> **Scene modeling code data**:
_____
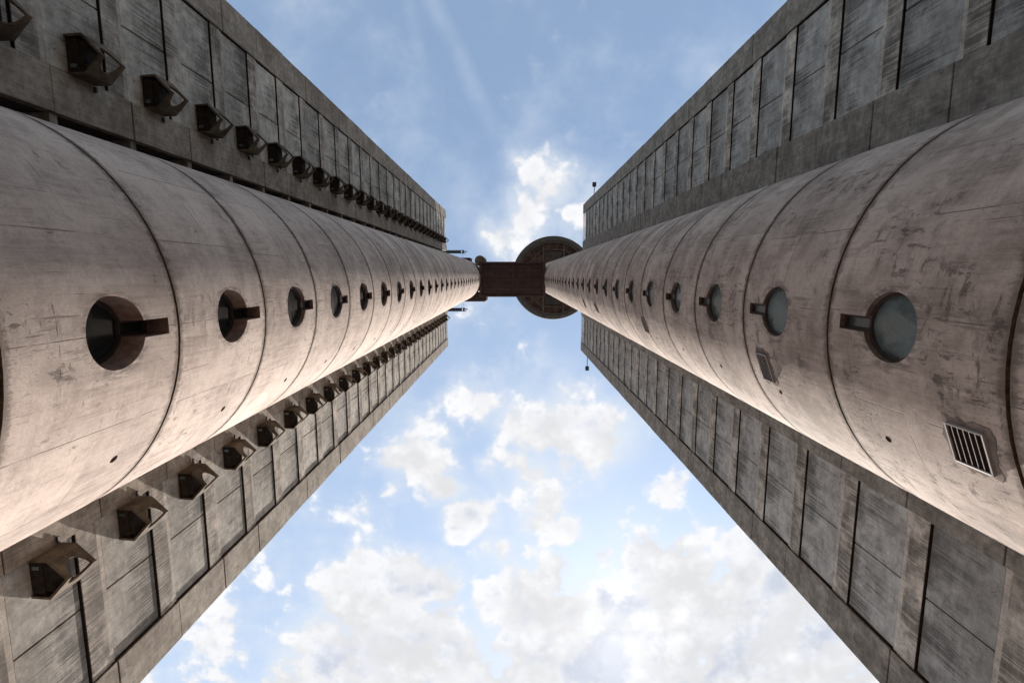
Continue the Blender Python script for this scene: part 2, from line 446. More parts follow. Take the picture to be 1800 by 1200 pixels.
# ------------------------------------------------------------------ mesh helpers
class MB:
    def __init__(self):
        self.v, self.f, self.mi, self.uv = [], [], [], []

    def add(self, vs, fs, mi=0):
        b = len(self.v)
        self.v += [tuple(p) for p in vs]
        for f in fs:
            self.f.append(tuple(b + i for i in f))
            self.mi.append(mi)

    def box(self, x0, x1, y0, y1, z0, z1, mi=0):
        x0, x1 = min(x0, x1), max(x0, x1); y0, y1 = min(y0, y1), max(y0, y1); z0, z1 = min(z0, z1), max(z0, z1)
        self.add([(x0, y0, z0), (x1, y0, z0), (x1, y1, z0), (x0, y1, z0), (x0, y0, z1), (x1, y0, z1), (x1, y1, z1), (x0, y1, z1)],
                 [(0, 3, 2, 1), (4, 5, 6, 7), (0, 1, 5, 4), (1, 2, 6, 5), (2, 3, 7, 6), (3, 0, 4, 7)], mi)

    def bar(self, a, b, wd, ht, mi=0, up=Vector((0, 0, 1))):
        a, b = Vector(a), Vector(b)
        t = (b - a).normalized()
        s = t.cross(up)
        if s.length < 1e-4:
            s = t.cross(Vector((1, 0, 0)))
        s.normalize(); n = s.cross(t)
        s *= wd / 2; n *= ht / 2
        self.add([a - s - n, a + s - n, a + s + n, a - s + n, b - s - n, b + s - n, b + s + n, b - s + n],
                 [(0, 1, 2, 3), (7, 6, 5, 4), (0, 4, 5, 1), (1, 5, 6, 2), (2, 6, 7, 3), (3, 7, 4, 0)], mi)

    def cyl(self, cx, cy, z0, z1, r0, r1=None, n=32, caps=True, mi=0):
        r1 = r0 if r1 is None else r1
        vs = [(cx + r0 * math.cos(2 * math.pi * i / n), cy + r0 * math.sin(2 * math.pi * i / n), z0) for i in range(n)]
        vs += [(cx + r1 * math.cos(2 * math.pi * i / n), cy + r1 * math.sin(2 * math.pi * i / n), z1) for i in range(n)]
        fs = [(i, (i + 1) % n, n + (i + 1) % n, n + i) for i in range(n)]
        if caps:
            fs += [tuple(range(n - 1, -1, -1)), tuple(range(n, 2 * n))]
        self.add(vs, fs, mi)

    def build(self, name, mats, parent=None, bevel=0.0, loc=None, smooth=False):
        me = bpy.data.meshes.new(name)
        me.from_pydata(self.v, [], self.f)
        for m_ in (mats if isinstance(mats, (list, tuple)) else [mats]):
            me.materials.append(MAT[m_] if isinstance(m_, str) else m_)
        me.polygons.foreach_set('material_index', self.mi)
        bm = bmesh.new(); bm.from_mesh(me)
        bmesh.ops.recalc_face_normals(bm, faces=bm.faces)
        bm.to_mesh(me); bm.free()
        if smooth:
            me.polygons.foreach_set('use_smooth', [True] * len(me.polygons))
        o = bpy.data.objects.new(name, me)
        COL.objects.link(o)
        if parent:
            o.parent = parent
        if loc:
            o.location = loc
        if bevel:
            b = o.modifiers.new('edge', 'BEVEL'); b.width = bevel; b.segments = 1; b.limit_method = 'ANGLE'
        return o


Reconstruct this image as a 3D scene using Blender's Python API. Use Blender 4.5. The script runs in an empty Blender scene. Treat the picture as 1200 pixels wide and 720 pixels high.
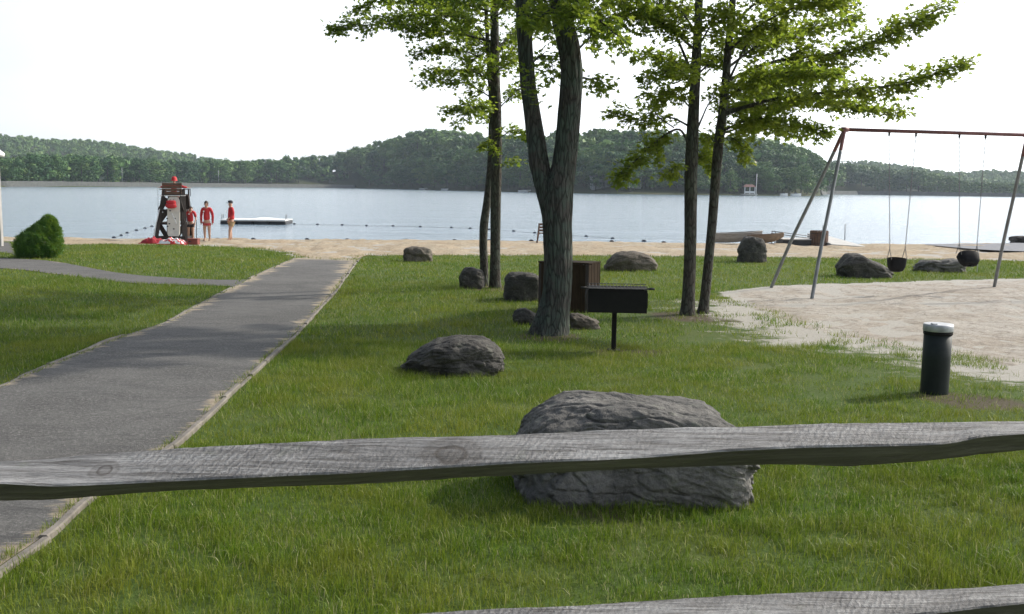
_____
> **Task details**: Restate the material word for word from its first line through the line containing "0, 4, 7)], mi)", both included; the pictures do not belong in it.

> **Full response**:
Continue the Blender Python script for this scene: part 2, from line 446. More parts follow. Take the picture to be 1800 by 1200 pixels.
# ------------------------------------------------------------------ mesh helpers
class MB:
    def __init__(self):
        self.v, self.f, self.mi, self.uv = [], [], [], []

    def add(self, vs, fs, mi=0):
        b = len(self.v)
        self.v += [tuple(p) for p in vs]
        for f in fs:
            self.f.append(tuple(b + i for i in f))
            self.mi.append(mi)

    def box(self, x0, x1, y0, y1, z0, z1, mi=0):
        x0, x1 = min(x0, x1), max(x0, x1); y0, y1 = min(y0, y1), max(y0, y1); z0, z1 = min(z0, z1), max(z0, z1)
        self.add([(x0, y0, z0), (x1, y0, z0), (x1, y1, z0), (x0, y1, z0), (x0, y0, z1), (x1, y0, z1), (x1, y1, z1), (x0, y1, z1)],
                 [(0, 3, 2, 1), (4, 5, 6, 7), (0, 1, 5, 4), (1, 2, 6, 5), (2, 3, 7, 6), (3, 0, 4, 7)], mi)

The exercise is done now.